Harga batu bara berpeluang memanas seiring dengan meningkatnya impor Tiongkok ke level tertinggi sejak Desember 2014 pada musim dingin. Namun, sentimen negatif dari proyeksi tumbuhnya produksi Negeri Tirai Bambu tersebut masih terus membayangi.

Data Administrasi Umum Bea Cukai Tiongkok menyebutkan, impor Tiongkok sebagai konsumen batu bara terbesar di dunia pada periode November meningkat 25 persen (month on month/ mom) menjadi 26,97 juta ton. Sepanjang 11 bulan pertama 2016, pengiriman ke dalam negeri naik 22,7 persen (year on year/yoy) menjadi 229 juta ton.

Analis Success Futures, Deng Shun, mengatakan, lonjakan impor terjadi untuk menambah stok bahan bakar pembangkit listrik menjelang puncak musim dingin. Secara bertahap nantinya tingkat impor bakal melambat setelah persediaan dalam negeri meningkat tajam.

Harga batu bara telah melonjak pada paruh kedua 2016 setelah Presiden China Xi Jinping memerintahkan industri tambang dalam negeri memangkas produksi. Kebijakan tersebut bertujuan mengangkat industri batu bara dalam negeri keluar dari krisis sekaligus meringankan surplus suplai.

“Pembangkit listrik membutuhkan cukup banyak batu bara, solusinya ialah impor untuk mengantisipasi kekurangan stok pada musim dingin. Namun, impor secara bertahap akan melambat seiring dengan persediaan yang sudah meningkat,” tuturnya seperti dikutip dari Bloomberg, Kamis, 8 Desember 2016.

Sementara itu, menyambut harga batu bara yang sedang membaik guna pemenuhan kebutuhan dalam negeri dan ekspor, Perusahaan pertambangan batu bara milik negara, PT Bukit Asam (Persero) Tbk pun menargetkan untuk meningkatkan produksinya pada tahun 2017 nanti.

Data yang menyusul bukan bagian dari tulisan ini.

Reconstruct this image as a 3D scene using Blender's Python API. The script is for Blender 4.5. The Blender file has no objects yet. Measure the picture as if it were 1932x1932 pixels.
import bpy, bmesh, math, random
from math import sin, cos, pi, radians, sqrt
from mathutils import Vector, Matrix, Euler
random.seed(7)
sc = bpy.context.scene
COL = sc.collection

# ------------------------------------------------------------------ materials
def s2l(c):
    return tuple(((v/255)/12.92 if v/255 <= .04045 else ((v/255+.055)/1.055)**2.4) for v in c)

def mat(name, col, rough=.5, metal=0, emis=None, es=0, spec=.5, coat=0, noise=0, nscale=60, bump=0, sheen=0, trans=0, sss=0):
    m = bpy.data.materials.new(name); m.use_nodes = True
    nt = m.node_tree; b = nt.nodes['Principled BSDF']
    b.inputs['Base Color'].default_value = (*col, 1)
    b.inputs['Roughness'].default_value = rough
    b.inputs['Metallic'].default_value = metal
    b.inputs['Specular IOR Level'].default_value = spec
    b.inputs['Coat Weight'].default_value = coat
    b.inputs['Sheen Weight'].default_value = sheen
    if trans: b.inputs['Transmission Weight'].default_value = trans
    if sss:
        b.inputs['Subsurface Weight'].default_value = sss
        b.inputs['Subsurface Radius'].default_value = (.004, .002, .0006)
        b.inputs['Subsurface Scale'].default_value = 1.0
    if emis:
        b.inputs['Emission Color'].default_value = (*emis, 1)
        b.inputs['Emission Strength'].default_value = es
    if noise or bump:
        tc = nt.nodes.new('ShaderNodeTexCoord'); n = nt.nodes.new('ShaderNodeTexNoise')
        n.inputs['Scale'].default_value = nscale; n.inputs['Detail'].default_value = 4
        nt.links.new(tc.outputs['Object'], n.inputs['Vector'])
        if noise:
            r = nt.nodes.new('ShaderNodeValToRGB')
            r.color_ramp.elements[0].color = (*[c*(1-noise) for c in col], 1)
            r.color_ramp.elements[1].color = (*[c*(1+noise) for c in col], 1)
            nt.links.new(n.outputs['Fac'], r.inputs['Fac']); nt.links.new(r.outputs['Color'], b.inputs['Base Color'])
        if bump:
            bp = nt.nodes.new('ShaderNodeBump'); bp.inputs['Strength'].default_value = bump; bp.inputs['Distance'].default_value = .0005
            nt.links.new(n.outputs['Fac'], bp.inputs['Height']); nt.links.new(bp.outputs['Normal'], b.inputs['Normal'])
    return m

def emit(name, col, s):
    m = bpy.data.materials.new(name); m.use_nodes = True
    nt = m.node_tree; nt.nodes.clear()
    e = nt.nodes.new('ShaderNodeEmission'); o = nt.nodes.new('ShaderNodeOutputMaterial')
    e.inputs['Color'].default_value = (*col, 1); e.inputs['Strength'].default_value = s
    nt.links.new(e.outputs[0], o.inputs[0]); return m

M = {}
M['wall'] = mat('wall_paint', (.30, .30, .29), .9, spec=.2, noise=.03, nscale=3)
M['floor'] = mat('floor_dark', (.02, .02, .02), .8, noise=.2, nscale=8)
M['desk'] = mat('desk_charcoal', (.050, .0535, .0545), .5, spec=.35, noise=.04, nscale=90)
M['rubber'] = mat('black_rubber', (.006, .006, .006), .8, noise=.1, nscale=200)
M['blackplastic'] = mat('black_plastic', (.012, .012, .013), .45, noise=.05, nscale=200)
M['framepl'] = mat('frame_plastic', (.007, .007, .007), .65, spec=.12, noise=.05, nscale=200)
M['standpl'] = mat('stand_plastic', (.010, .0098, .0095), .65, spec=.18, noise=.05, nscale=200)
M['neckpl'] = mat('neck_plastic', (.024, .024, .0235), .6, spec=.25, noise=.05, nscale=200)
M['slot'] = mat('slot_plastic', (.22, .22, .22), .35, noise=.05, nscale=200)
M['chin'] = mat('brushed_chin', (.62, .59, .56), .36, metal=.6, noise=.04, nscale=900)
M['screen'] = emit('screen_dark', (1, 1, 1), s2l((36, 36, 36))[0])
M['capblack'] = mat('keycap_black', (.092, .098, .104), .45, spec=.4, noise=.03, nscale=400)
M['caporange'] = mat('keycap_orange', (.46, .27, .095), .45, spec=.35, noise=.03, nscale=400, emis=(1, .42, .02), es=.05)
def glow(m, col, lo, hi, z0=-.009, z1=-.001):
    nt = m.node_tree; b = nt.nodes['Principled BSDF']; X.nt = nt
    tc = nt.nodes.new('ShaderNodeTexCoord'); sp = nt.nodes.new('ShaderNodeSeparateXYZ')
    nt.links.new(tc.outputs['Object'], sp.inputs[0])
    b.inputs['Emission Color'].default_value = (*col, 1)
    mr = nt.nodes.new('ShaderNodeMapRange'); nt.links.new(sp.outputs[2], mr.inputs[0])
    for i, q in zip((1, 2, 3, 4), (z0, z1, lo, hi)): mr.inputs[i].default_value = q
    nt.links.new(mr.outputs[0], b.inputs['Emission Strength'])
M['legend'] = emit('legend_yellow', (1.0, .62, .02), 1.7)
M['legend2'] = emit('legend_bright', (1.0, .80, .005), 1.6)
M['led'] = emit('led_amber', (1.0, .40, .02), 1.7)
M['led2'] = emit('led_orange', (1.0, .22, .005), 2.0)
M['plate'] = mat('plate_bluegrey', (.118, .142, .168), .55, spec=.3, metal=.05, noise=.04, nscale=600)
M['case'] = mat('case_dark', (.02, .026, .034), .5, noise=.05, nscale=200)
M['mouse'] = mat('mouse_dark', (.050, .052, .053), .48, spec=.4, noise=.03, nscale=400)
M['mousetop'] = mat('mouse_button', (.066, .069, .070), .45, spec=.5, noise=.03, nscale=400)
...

Direktur PTBA Ir Arviyan Arifin mengatakan, tahun depan, 2017, Perseroan akan meningkatkan produksi batu bara menjadi 27 juta ton dari 25 juta ton tahun ini.

Target peningkatan produksi batu bara ini, menurut Arviyan, tentunya memerlukan dukungan dari perusahaan perkertaapian negara, yaitu PT Kereta Api Indonesia (Persero) atau PT KAI. Selama ini, PT KAI sudah memfasilitasi angkutan batu bara dari lokasi penambangan batu bara PTBA di Tanjung Emin, Sumatera Selatan, ke Pelabuhan Tarahan di Lampung.

“Ekspansi kita, produksi kita, kita harapkan lebih baik dari tahun ini, ini sangat tergantung pada angkutan PT KAI. Dengan adanya kerja sama ini kita harapkan bisa tingkatkan kapasitasnya, kita harapkan ada pertumbuhan dari produksi,” kata Arviyan.

Di samping meningkatkan produksi batu bara, Perseroan juga berencana pada kuartal pertama tahun 2017 mengakuisisi perusahaan-perusahaan pertambangan batu bara. Akuisisi ini dimaksudkan untuk meningkatkan produktivitas Perseroan secara anorganik.

“Kita juga merencanakan meningkatkan pertumbuhan nonorganik dengan cara mengakuisisi perusahaan-perusahaan pertambangan untuk mendukung bisnis kita,” kata Arviyan.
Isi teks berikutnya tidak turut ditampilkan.